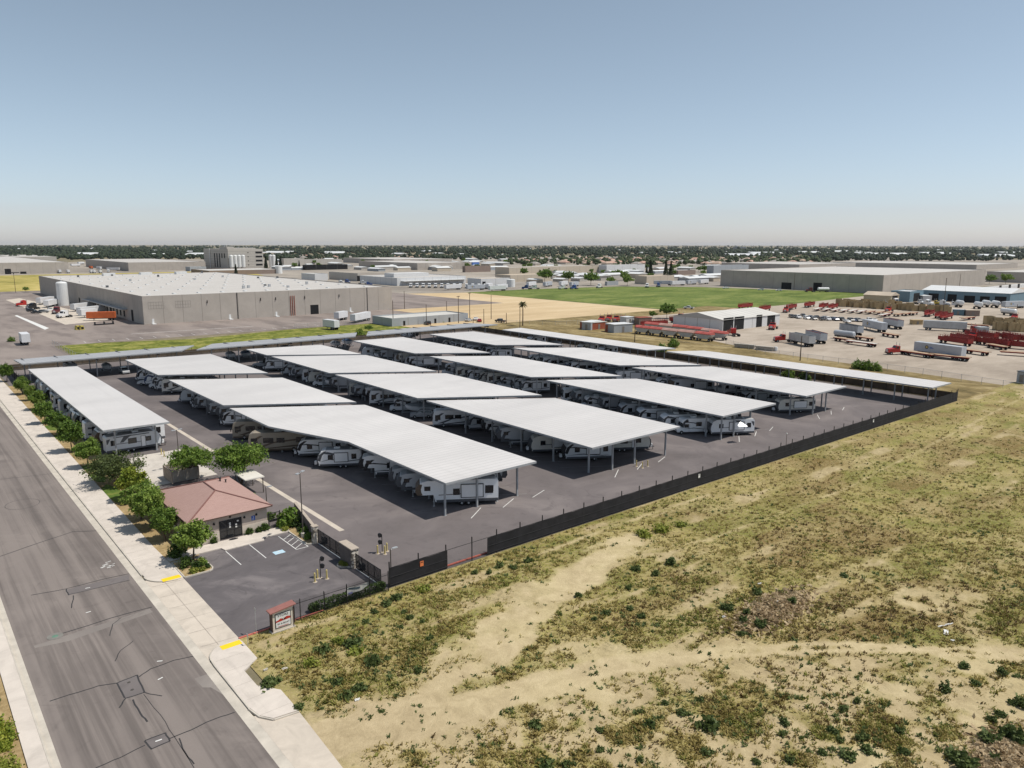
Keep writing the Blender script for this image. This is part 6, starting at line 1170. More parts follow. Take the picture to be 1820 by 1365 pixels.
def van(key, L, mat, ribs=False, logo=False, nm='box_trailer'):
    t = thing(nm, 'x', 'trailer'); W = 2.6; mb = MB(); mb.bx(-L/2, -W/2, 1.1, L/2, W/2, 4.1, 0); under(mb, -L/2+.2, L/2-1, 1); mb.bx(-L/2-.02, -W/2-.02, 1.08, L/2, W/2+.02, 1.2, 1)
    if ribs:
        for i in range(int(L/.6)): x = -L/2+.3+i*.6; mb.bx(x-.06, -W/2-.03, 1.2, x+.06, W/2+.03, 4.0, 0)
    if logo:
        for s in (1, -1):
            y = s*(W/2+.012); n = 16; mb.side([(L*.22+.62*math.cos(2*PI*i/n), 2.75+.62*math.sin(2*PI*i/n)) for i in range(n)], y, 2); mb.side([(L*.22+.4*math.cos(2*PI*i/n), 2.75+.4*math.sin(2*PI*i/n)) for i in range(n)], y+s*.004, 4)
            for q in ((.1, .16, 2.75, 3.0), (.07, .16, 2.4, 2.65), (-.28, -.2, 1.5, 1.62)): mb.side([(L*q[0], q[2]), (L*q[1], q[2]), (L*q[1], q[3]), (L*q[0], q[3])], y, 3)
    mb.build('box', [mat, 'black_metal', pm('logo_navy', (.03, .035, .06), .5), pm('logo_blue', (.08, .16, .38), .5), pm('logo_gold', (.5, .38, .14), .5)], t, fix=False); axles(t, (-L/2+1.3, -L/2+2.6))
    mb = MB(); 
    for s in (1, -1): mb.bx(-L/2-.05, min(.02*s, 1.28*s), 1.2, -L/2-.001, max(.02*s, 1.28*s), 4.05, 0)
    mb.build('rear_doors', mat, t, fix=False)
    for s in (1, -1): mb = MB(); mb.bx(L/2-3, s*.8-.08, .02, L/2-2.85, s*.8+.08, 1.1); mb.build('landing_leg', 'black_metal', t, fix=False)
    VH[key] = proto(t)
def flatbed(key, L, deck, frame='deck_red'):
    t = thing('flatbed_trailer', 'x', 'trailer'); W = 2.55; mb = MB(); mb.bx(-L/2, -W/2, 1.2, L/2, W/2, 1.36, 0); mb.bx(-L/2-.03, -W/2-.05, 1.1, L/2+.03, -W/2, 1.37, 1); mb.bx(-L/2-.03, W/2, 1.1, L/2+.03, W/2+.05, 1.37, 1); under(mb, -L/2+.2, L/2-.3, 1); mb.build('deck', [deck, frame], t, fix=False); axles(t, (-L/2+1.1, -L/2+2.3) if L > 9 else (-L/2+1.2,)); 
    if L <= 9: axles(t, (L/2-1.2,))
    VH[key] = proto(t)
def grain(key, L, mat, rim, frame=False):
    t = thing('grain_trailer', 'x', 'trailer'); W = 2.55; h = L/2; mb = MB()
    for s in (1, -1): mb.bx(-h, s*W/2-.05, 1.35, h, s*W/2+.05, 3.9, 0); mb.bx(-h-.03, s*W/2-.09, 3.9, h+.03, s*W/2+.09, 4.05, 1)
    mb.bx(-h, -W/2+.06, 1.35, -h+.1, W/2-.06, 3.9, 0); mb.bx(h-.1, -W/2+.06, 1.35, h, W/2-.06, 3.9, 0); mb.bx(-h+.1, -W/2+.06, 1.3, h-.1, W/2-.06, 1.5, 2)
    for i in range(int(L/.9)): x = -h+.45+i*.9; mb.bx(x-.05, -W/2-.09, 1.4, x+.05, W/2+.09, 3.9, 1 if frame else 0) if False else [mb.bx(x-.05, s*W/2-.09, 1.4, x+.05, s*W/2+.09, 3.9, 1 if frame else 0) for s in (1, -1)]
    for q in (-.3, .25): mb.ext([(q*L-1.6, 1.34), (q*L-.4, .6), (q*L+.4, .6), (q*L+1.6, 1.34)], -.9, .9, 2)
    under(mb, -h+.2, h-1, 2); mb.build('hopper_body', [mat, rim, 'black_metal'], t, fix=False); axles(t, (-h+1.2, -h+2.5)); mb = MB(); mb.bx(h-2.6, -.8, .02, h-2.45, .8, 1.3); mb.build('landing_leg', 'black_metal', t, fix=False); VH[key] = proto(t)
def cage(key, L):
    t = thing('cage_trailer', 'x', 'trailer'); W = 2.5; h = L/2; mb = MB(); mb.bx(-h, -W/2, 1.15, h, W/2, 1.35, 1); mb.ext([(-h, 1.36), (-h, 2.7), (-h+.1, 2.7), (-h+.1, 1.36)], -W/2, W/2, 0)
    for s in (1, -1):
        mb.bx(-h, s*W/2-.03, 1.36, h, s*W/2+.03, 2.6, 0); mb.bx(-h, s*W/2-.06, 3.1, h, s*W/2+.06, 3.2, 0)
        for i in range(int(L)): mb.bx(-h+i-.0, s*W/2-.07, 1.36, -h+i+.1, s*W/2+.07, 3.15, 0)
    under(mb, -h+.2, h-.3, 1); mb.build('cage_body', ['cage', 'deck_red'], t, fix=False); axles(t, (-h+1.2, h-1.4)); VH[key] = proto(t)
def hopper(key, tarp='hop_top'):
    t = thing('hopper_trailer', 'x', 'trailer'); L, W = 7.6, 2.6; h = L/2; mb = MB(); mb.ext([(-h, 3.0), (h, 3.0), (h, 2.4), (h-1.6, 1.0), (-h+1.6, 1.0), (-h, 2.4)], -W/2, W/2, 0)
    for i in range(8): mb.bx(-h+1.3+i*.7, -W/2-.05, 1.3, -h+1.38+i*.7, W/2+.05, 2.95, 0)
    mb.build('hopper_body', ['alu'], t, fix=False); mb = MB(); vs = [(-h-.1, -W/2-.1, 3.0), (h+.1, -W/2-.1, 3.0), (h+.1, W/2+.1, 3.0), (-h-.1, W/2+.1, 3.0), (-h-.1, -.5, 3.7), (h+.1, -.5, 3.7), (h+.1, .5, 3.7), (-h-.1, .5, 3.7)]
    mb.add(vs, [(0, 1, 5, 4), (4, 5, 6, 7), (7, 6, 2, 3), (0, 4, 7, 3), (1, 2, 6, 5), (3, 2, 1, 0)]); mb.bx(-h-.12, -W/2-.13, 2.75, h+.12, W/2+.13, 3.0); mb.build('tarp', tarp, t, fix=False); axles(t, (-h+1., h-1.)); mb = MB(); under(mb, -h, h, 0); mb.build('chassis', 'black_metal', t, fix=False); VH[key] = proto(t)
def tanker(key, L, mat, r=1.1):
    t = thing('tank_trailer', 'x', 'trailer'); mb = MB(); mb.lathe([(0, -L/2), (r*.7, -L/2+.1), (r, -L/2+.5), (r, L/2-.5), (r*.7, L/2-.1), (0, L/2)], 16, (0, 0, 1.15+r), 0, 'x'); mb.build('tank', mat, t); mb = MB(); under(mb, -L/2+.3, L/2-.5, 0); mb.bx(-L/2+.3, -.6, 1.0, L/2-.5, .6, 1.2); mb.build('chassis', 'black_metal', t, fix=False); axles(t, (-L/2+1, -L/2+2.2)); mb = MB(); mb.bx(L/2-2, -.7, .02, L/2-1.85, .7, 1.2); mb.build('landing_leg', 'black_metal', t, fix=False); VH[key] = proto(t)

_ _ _

- Written request:
Transcribe all of the material exactly, leaving out whatever pictures it contains.

- Correct answer:
Keep writing the Blender script for this image. This is part 6, starting at line 1170. More parts follow. Take the picture to be 1820 by 1365 pixels.
def van(key, L, mat, ribs=False, logo=False, nm='box_trailer'):
    t = thing(nm, 'x', 'trailer'); W = 2.6; mb = MB(); mb.bx(-L/2, -W/2, 1.1, L/2, W/2, 4.1, 0); under(mb, -L/2+.2, L/2-1, 1); mb.bx(-L/2-.02, -W/2-.02, 1.08, L/2, W/2+.02, 1.2, 1)
    if ribs:
        for i in range(int(L/.6)): x = -L/2+.3+i*.6; mb.bx(x-.06, -W/2-.03, 1.2, x+.06, W/2+.03, 4.0, 0)
    if logo:
        for s in (1, -1):
            y = s*(W/2+.012); n = 16; mb.side([(L*.22+.62*math.cos(2*PI*i/n), 2.75+.62*math.sin(2*PI*i/n)) for i in range(n)], y, 2); mb.side([(L*.22+.4*math.cos(2*PI*i/n), 2.75+.4*math.sin(2*PI*i/n)) for i in range(n)], y+s*.004, 4)
            for q in ((.1, .16, 2.75, 3.0), (.07, .16, 2.4, 2.65), (-.28, -.2, 1.5, 1.62)): mb.side([(L*q[0], q[2]), (L*q[1], q[2]), (L*q[1], q[3]), (L*q[0], q[3])], y, 3)
    mb.build('box', [mat, 'black_metal', pm('logo_navy', (.03, .035, .06), .5), pm('logo_blue', (.08, .16, .38), .5), pm('logo_gold', (.5, .38, .14), .5)], t, fix=False); axles(t, (-L/2+1.3, -L/2+2.6))
    mb = MB(); 
    for s in (1, -1): mb.bx(-L/2-.05, min(.02*s, 1.28*s), 1.2, -L/2-.001, max(.02*s, 1.28*s), 4.05, 0)
    mb.build('rear_doors', mat, t, fix=False)
    for s in (1, -1): mb = MB(); mb.bx(L/2-3, s*.8-.08, .02, L/2-2.85, s*.8+.08, 1.1); mb.build('landing_leg', 'black_metal', t, fix=False)
    VH[key] = proto(t)
def flatbed(key, L, deck, frame='deck_red'):
    t = thing('flatbed_trailer', 'x', 'trailer'); W = 2.55; mb = MB(); mb.bx(-L/2, -W/2, 1.2, L/2, W/2, 1.36, 0); mb.bx(-L/2-.03, -W/2-.05, 1.1, L/2+.03, -W/2, 1.37, 1); mb.bx(-L/2-.03, W/2, 1.1, L/2+.03, W/2+.05, 1.37, 1); under(mb, -L/2+.2, L/2-.3, 1); mb.build('deck', [deck, frame], t, fix=False); axles(t, (-L/2+1.1, -L/2+2.3) if L > 9 else (-L/2+1.2,)); 
    if L <= 9: axles(t, (L/2-1.2,))
    VH[key] = proto(t)
def grain(key, L, mat, rim, frame=False):
    t = thing('grain_trailer', 'x', 'trailer'); W = 2.55; h = L/2; mb = MB()
    for s in (1, -1): mb.bx(-h, s*W/2-.05, 1.35, h, s*W/2+.05, 3.9, 0); mb.bx(-h-.03, s*W/2-.09, 3.9, h+.03, s*W/2+.09, 4.05, 1)
    mb.bx(-h, -W/2+.06, 1.35, -h+.1, W/2-.06, 3.9, 0); mb.bx(h-.1, -W/2+.06, 1.35, h, W/2-.06, 3.9, 0); mb.bx(-h+.1, -W/2+.06, 1.3, h-.1, W/2-.06, 1.5, 2)
    for i in range(int(L/.9)): x = -h+.45+i*.9; mb.bx(x-.05, -W/2-.09, 1.4, x+.05, W/2+.09, 3.9, 1 if frame else 0) if False else [mb.bx(x-.05, s*W/2-.09, 1.4, x+.05, s*W/2+.09, 3.9, 1 if frame else 0) for s in (1, -1)]
    for q in (-.3, .25): mb.ext([(q*L-1.6, 1.34), (q*L-.4, .6), (q*L+.4, .6), (q*L+1.6, 1.34)], -.9, .9, 2)
    under(mb, -h+.2, h-1, 2); mb.build('hopper_body', [mat, rim, 'black_metal'], t, fix=False); axles(t, (-h+1.2, -h+2.5)); mb = MB(); mb.bx(h-2.6, -.8, .02, h-2.45, .8, 1.3); mb.build('landing_leg', 'black_metal', t, fix=False); VH[key] = proto(t)
def cage(key, L):
    t = thing('cage_trailer', 'x', 'trailer'); W = 2.5; h = L/2; mb = MB(); mb.bx(-h, -W/2, 1.15, h, W/2, 1.35, 1); mb.ext([(-h, 1.36), (-h, 2.7), (-h+.1, 2.7), (-h+.1, 1.36)], -W/2, W/2, 0)
    for s in (1, -1):
        mb.bx(-h, s*W/2-.03, 1.36, h, s*W/2+.03, 2.6, 0); mb.bx(-h, s*W/2-.06, 3.1, h, s*W/2+.06, 3.2, 0)
        for i in range(int(L)): mb.bx(-h+i-.0, s*W/2-.07, 1.36, -h+i+.1, s*W/2+.07, 3.15, 0)
    under(mb, -h+.2, h-.3, 1); mb.build('cage_body', ['cage', 'deck_red'], t, fix=False); axles(t, (-h+1.2, h-1.4)); VH[key] = proto(t)
def hopper(key, tarp='hop_top'):
    t = thing('hopper_trailer', 'x', 'trailer'); L, W = 7.6, 2.6; h = L/2; mb = MB(); mb.ext([(-h, 3.0), (h, 3.0), (h, 2.4), (h-1.6, 1.0), (-h+1.6, 1.0), (-h, 2.4)], -W/2, W/2, 0)
    for i in range(8): mb.bx(-h+1.3+i*.7, -W/2-.05, 1.3, -h+1.38+i*.7, W/2+.05, 2.95, 0)
    mb.build('hopper_body', ['alu'], t, fix=False); mb = MB(); vs = [(-h-.1, -W/2-.1, 3.0), (h+.1, -W/2-.1, 3.0), (h+.1, W/2+.1, 3.0), (-h-.1, W/2+.1, 3.0), (-h-.1, -.5, 3.7), (h+.1, -.5, 3.7), (h+.1, .5, 3.7), (-h-.1, .5, 3.7)]
    mb.add(vs, [(0, 1, 5, 4), (4, 5, 6, 7), (7, 6, 2, 3), (0, 4, 7, 3), (1, 2, 6, 5), (3, 2, 1, 0)]); mb.bx(-h-.12, -W/2-.13, 2.75, h+.12, W/2+.13, 3.0); mb.build('tarp', tarp, t, fix=False); axles(t, (-h+1., h-1.)); mb = MB(); under(mb, -h, h, 0); mb.build('chassis', 'black_metal', t, fix=False); VH[key] = proto(t)
def tanker(key, L, mat, r=1.1):
    t = thing('tank_trailer', 'x', 'trailer'); mb = MB(); mb.lathe([(0, -L/2), (r*.7, -L/2+.1), (r, -L/2+.5), (r, L/2-.5), (r*.7, L/2-.1), (0, L/2)], 16, (0, 0, 1.15+r), 0, 'x'); mb.build('tank', mat, t); mb = MB(); under(mb, -L/2+.3, L/2-.5, 0); mb.bx(-L/2+.3, -.6, 1.0, L/2-.5, .6, 1.2); mb.build('chassis', 'black_metal', t, fix=False); axles(t, (-L/2+1, -L/2+2.2)); mb = MB(); mb.bx(L/2-2, -.7, .02, L/2-1.85, .7, 1.2); mb.build('landing_leg', 'black_metal', t, fix=False); VH[key] = proto(t)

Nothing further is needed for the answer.